A verdade é que eu estou exausta de perder pessoas. Eu estou exausta de ver pessoas da comunidade freak com pouca ou nenhuma dignidade na vida e também na morte. Eu estou exausta de ver tantas pessoas freaks sem perspectivas. Eu estou exausta de chamar, chamar, chamar e não ser ouvida.
Porque a comunidade freak não é sobre fazer voto de pobreza, mas combater as injustiças sociais, o que implica primeiramente a gente acordar e se perguntar: o que eu freak, quero/preciso/espero de uma comunidade? E em seguida perguntar também, qual a minha implicação e responsabilidade com isso tudo? Talvez respostas venham, talvez respostas vão. É urgente que possamos aprender modificar além de nossos corpos e corpas, mas o nosso interior, a mais radical, extrema e complexa modificação está aí. Caso contrário, muda-se a embalagem, mas todo o resto permanece o mesmo.
Em Ensinando comunidade: uma pedagogia da esperança, a bell hooks citando o educador Parker Palmer e pensando o campo educacional, diz que precisamos conhecer essa comunidade, sentir essa comunidade, perceber essa comunidade.

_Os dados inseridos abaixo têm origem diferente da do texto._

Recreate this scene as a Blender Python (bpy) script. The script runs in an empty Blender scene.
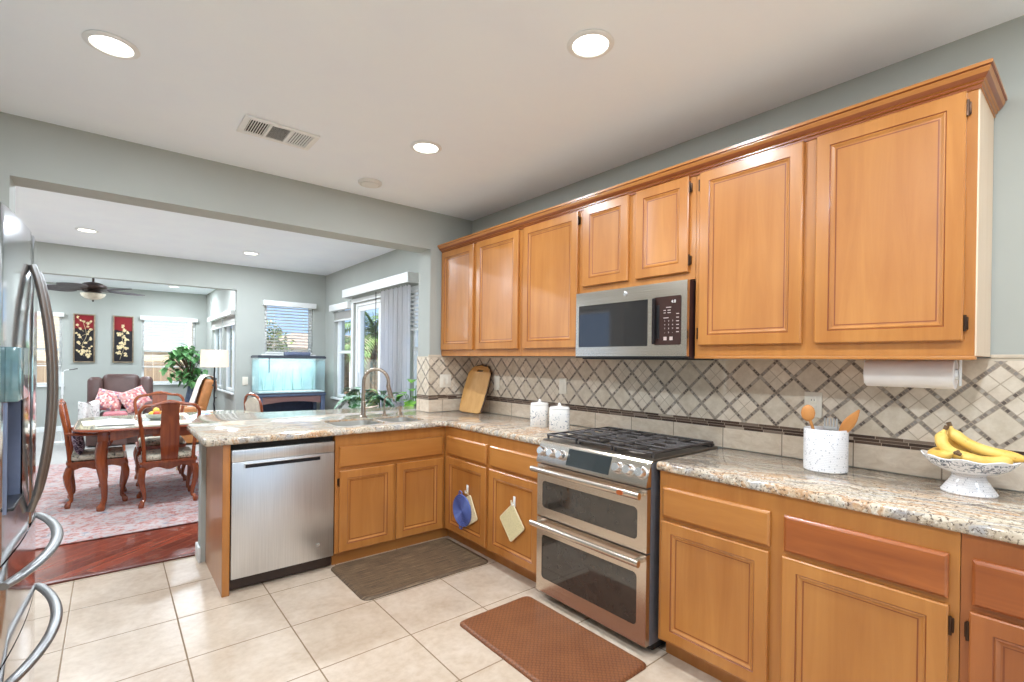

Extrapolo o campo educacional e busco aplicar para nós freaks – um nós coletivo, emaranhado, conscientemente coletivado – e afirmo, ainda que exausta, que precisamos conhecer, sentir e perceber a comunidade freak. Para nós que estamos aqui agora, para as próximas gerações que chegarão. O nosso tempo é outro.
O que a comunidade freak quer? O que você freak quer? O quanto existe da comunidade freak para além do campo teórico?
Outros rascunhos virão. Ou não. Estou exausta.
ADENDO: Do 1° de Maio para agora, dia 17, soube de outras três pessoas freaks que estão em situação vulnerável e precisando de ajuda, por diferentes razões. Além da pessoa em si que o aulão beneficente tentou de algum modo ajudar. Como eu disse lá no aulão, a história se repete (e não deveria).